§ STATED PROBLEM
Your task is to copy the material exactly.

§ RECORDED DATA
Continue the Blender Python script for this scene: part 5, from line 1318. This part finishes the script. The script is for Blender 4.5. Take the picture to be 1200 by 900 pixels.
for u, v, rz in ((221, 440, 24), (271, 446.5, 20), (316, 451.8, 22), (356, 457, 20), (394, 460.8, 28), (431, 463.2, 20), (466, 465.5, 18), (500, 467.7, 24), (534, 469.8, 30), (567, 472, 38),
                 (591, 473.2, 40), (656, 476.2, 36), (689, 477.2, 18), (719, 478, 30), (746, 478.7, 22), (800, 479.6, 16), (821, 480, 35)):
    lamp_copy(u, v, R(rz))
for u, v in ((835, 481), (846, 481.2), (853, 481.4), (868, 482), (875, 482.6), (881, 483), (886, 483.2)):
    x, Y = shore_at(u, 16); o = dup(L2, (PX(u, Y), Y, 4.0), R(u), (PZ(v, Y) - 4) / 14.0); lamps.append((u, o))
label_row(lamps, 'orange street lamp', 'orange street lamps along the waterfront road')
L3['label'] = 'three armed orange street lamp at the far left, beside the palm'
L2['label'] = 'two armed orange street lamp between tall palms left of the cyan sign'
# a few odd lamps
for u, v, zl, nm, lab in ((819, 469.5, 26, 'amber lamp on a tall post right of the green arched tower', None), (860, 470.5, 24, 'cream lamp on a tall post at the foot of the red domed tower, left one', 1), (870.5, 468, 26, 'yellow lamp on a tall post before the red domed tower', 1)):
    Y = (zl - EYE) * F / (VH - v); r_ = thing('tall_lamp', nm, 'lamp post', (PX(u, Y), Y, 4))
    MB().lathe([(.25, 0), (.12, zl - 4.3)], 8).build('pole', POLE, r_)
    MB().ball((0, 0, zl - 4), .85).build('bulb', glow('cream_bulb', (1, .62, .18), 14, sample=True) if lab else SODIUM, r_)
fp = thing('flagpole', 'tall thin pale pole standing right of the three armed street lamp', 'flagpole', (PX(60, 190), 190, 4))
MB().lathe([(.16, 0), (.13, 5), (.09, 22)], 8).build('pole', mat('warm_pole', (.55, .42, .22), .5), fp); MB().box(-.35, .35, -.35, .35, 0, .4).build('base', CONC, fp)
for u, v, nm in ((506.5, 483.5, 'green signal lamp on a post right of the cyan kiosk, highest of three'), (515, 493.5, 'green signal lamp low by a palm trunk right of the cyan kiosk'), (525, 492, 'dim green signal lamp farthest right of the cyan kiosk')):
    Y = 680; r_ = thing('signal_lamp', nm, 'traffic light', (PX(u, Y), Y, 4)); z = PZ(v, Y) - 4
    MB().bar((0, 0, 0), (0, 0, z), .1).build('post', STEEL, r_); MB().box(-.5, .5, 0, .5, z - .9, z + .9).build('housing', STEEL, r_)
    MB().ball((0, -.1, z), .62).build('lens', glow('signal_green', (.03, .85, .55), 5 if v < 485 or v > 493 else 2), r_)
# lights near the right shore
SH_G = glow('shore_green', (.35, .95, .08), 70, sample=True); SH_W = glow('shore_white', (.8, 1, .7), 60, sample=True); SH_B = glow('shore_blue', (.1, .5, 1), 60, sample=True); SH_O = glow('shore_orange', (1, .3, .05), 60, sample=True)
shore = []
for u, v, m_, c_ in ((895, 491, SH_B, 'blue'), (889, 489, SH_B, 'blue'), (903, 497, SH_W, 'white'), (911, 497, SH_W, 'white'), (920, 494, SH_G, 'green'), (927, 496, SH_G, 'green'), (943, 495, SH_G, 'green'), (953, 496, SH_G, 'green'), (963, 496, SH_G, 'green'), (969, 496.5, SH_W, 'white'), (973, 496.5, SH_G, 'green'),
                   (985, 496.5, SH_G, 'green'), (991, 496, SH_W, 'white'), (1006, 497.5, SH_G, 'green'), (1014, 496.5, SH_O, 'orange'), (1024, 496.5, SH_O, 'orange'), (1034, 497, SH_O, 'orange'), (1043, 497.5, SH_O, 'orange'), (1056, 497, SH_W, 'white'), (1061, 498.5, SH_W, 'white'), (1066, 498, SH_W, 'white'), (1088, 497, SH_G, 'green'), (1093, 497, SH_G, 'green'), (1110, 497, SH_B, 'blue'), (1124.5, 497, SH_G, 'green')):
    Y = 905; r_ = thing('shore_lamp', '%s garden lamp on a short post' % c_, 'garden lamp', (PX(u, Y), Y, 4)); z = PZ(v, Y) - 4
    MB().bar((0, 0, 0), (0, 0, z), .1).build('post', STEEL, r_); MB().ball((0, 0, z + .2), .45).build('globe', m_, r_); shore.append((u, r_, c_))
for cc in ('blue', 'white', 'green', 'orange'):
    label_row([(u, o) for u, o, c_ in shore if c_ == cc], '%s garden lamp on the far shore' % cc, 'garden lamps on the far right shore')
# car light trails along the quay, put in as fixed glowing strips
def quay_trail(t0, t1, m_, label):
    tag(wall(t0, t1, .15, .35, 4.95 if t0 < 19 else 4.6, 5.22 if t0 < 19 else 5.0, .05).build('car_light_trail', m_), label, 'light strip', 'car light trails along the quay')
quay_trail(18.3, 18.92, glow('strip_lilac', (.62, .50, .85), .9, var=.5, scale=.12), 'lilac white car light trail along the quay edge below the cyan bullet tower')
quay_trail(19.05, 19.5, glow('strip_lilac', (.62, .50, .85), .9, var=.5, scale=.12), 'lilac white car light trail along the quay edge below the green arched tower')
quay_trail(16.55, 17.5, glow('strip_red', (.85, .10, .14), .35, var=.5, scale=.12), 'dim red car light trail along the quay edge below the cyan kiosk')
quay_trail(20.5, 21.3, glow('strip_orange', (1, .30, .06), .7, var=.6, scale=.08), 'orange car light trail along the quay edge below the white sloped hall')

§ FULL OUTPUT
Continue the Blender Python script for this scene: part 5, from line 1318. This part finishes the script. The script is for Blender 4.5. Take the picture to be 1200 by 900 pixels.
for u, v, rz in ((221, 440, 24), (271, 446.5, 20), (316, 451.8, 22), (356, 457, 20), (394, 460.8, 28), (431, 463.2, 20), (466, 465.5, 18), (500, 467.7, 24), (534, 469.8, 30), (567, 472, 38),
                 (591, 473.2, 40), (656, 476.2, 36), (689, 477.2, 18), (719, 478, 30), (746, 478.7, 22), (800, 479.6, 16), (821, 480, 35)):
    lamp_copy(u, v, R(rz))
for u, v in ((835, 481), (846, 481.2), (853, 481.4), (868, 482), (875, 482.6), (881, 483), (886, 483.2)):
    x, Y = shore_at(u, 16); o = dup(L2, (PX(u, Y), Y, 4.0), R(u), (PZ(v, Y) - 4) / 14.0); lamps.append((u, o))
label_row(lamps, 'orange street lamp', 'orange street lamps along the waterfront road')
L3['label'] = 'three armed orange street lamp at the far left, beside the palm'
L2['label'] = 'two armed orange street lamp between tall palms left of the cyan sign'
# a few odd lamps
for u, v, zl, nm, lab in ((819, 469.5, 26, 'amber lamp on a tall post right of the green arched tower', None), (860, 470.5, 24, 'cream lamp on a tall post at the foot of the red domed tower, left one', 1), (870.5, 468, 26, 'yellow lamp on a tall post before the red domed tower', 1)):
    Y = (zl - EYE) * F / (VH - v); r_ = thing('tall_lamp', nm, 'lamp post', (PX(u, Y), Y, 4))
    MB().lathe([(.25, 0), (.12, zl - 4.3)], 8).build('pole', POLE, r_)
    MB().ball((0, 0, zl - 4), .85).build('bulb', glow('cream_bulb', (1, .62, .18), 14, sample=True) if lab else SODIUM, r_)
fp = thing('flagpole', 'tall thin pale pole standing right of the three armed street lamp', 'flagpole', (PX(60, 190), 190, 4))
MB().lathe([(.16, 0), (.13, 5), (.09, 22)], 8).build('pole', mat('warm_pole', (.55, .42, .22), .5), fp); MB().box(-.35, .35, -.35, .35, 0, .4).build('base', CONC, fp)
for u, v, nm in ((506.5, 483.5, 'green signal lamp on a post right of the cyan kiosk, highest of three'), (515, 493.5, 'green signal lamp low by a palm trunk right of the cyan kiosk'), (525, 492, 'dim green signal lamp farthest right of the cyan kiosk')):
    Y = 680; r_ = thing('signal_lamp', nm, 'traffic light', (PX(u, Y), Y, 4)); z = PZ(v, Y) - 4
    MB().bar((0, 0, 0), (0, 0, z), .1).build('post', STEEL, r_); MB().box(-.5, .5, 0, .5, z - .9, z + .9).build('housing', STEEL, r_)
    MB().ball((0, -.1, z), .62).build('lens', glow('signal_green', (.03, .85, .55), 5 if v < 485 or v > 493 else 2), r_)
# lights near the right shore
SH_G = glow('shore_green', (.35, .95, .08), 70, sample=True); SH_W = glow('shore_white', (.8, 1, .7), 60, sample=True); SH_B = glow('shore_blue', (.1, .5, 1), 60, sample=True); SH_O = glow('shore_orange', (1, .3, .05), 60, sample=True)
shore = []
for u, v, m_, c_ in ((895, 491, SH_B, 'blue'), (889, 489, SH_B, 'blue'), (903, 497, SH_W, 'white'), (911, 497, SH_W, 'white'), (920, 494, SH_G, 'green'), (927, 496, SH_G, 'green'), (943, 495, SH_G, 'green'), (953, 496, SH_G, 'green'), (963, 496, SH_G, 'green'), (969, 496.5, SH_W, 'white'), (973, 496.5, SH_G, 'green'),
                   (985, 496.5, SH_G, 'green'), (991, 496, SH_W, 'white'), (1006, 497.5, SH_G, 'green'), (1014, 496.5, SH_O, 'orange'), (1024, 496.5, SH_O, 'orange'), (1034, 497, SH_O, 'orange'), (1043, 497.5, SH_O, 'orange'), (1056, 497, SH_W, 'white'), (1061, 498.5, SH_W, 'white'), (1066, 498, SH_W, 'white'), (1088, 497, SH_G, 'green'), (1093, 497, SH_G, 'green'), (1110, 497, SH_B, 'blue'), (1124.5, 497, SH_G, 'green')):
    Y = 905; r_ = thing('shore_lamp', '%s garden lamp on a short post' % c_, 'garden lamp', (PX(u, Y), Y, 4)); z = PZ(v, Y) - 4
    MB().bar((0, 0, 0), (0, 0, z), .1).build('post', STEEL, r_); MB().ball((0, 0, z + .2), .45).build('globe', m_, r_); shore.append((u, r_, c_))
for cc in ('blue', 'white', 'green', 'orange'):
    label_row([(u, o) for u, o, c_ in shore if c_ == cc], '%s garden lamp on the far shore' % cc, 'garden lamps on the far right shore')
# car light trails along the quay, put in as fixed glowing strips
def quay_trail(t0, t1, m_, label):
    tag(wall(t0, t1, .15, .35, 4.95 if t0 < 19 else 4.6, 5.22 if t0 < 19 else 5.0, .05).build('car_light_trail', m_), label, 'light strip', 'car light trails along the quay')
quay_trail(18.3, 18.92, glow('strip_lilac', (.62, .50, .85), .9, var=.5, scale=.12), 'lilac white car light trail along the quay edge below the cyan bullet tower')
quay_trail(19.05, 19.5, glow('strip_lilac', (.62, .50, .85), .9, var=.5, scale=.12), 'lilac white car light trail along the quay edge below the green arched tower')
quay_trail(16.55, 17.5, glow('strip_red', (.85, .10, .14), .35, var=.5, scale=.12), 'dim red car light trail along the quay edge below the cyan kiosk')
quay_trail(20.5, 21.3, glow('strip_orange', (1, .30, .06), .7, var=.6, scale=.08), 'orange car light trail along the quay edge below the white sloped hall')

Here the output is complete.